The fact is, my family also bought a '60 Corvair when they first came out, but it had the air-cooled opposing-six that developed all of 80HP. It was a two-door stripper model and didn't even have a heater! But it was a snazzy little car. I still have a Franklin Mint model of it on my shelf "just for the memories."

Our Corvair was a great car for this Class-of-61 Senior in high school, that's for sure. I'll tell Ralph Nader one thing: if that car had been the dangerous roll-over killer he claimed it to be, I must have been an outstanding driver. I used to run that little Corvair at pretty good speeds on curvy roads pretending to be Graham Hill, stiff-arming the steering wheel and all. The car gave no hint of being dangerous, and if it were really treacherous enough to warrant the abuse Nader gave it in his "Dangerous at Any Speed" book, I wouldn't be typing this today.
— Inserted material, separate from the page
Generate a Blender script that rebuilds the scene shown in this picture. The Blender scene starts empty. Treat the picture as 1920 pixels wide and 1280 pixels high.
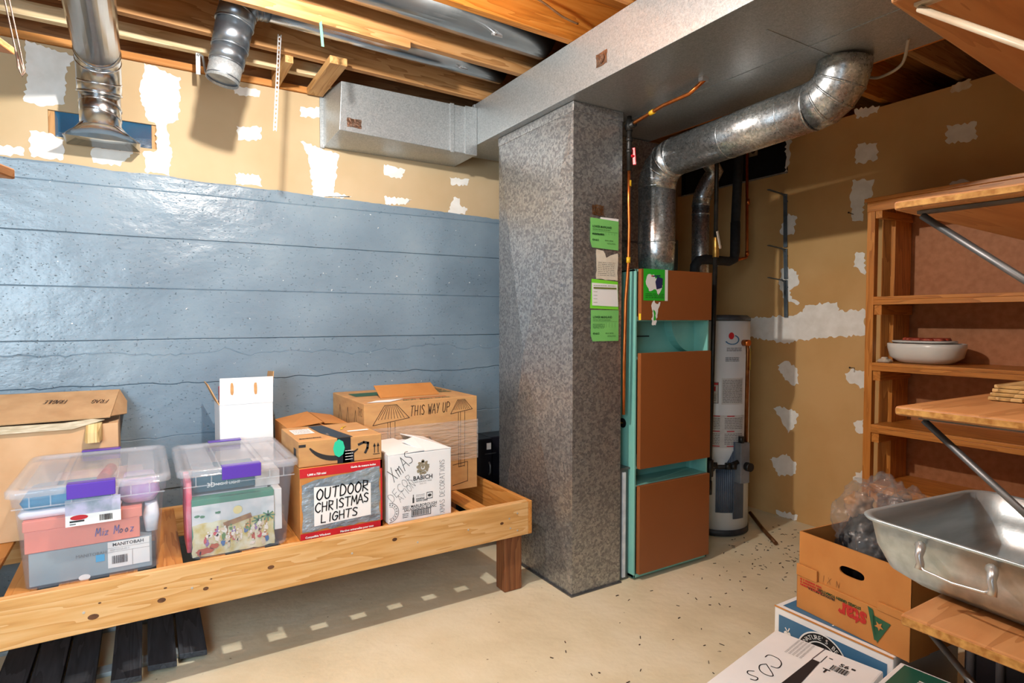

The only accidents I ever had in our Corvair were when a girl rear-ended me at a stop light on a wet day, and when I missed double-clutching it going into first gear while rolling around a corner, because the car didn't have synchronizers in the first gear. The only damage was a broken shear pin on the stick shift connection.

Incidentally, our very next car after we sold the Corvair was that transaxle Tempest I mentioned earlier. Both of those cars were kind of odd birds at the time. I talked my parents into buying the Corvair with threats that if they didn't, I would use my paper-route money on a second-hand, 500cc, single-cylinder Triumph motorcycle I was eyeing at the time and rode home for them to gasp over.

They probably saved my life, getting me four wheels instead of the two I wanted, even if it was Dangerous at Any Speed.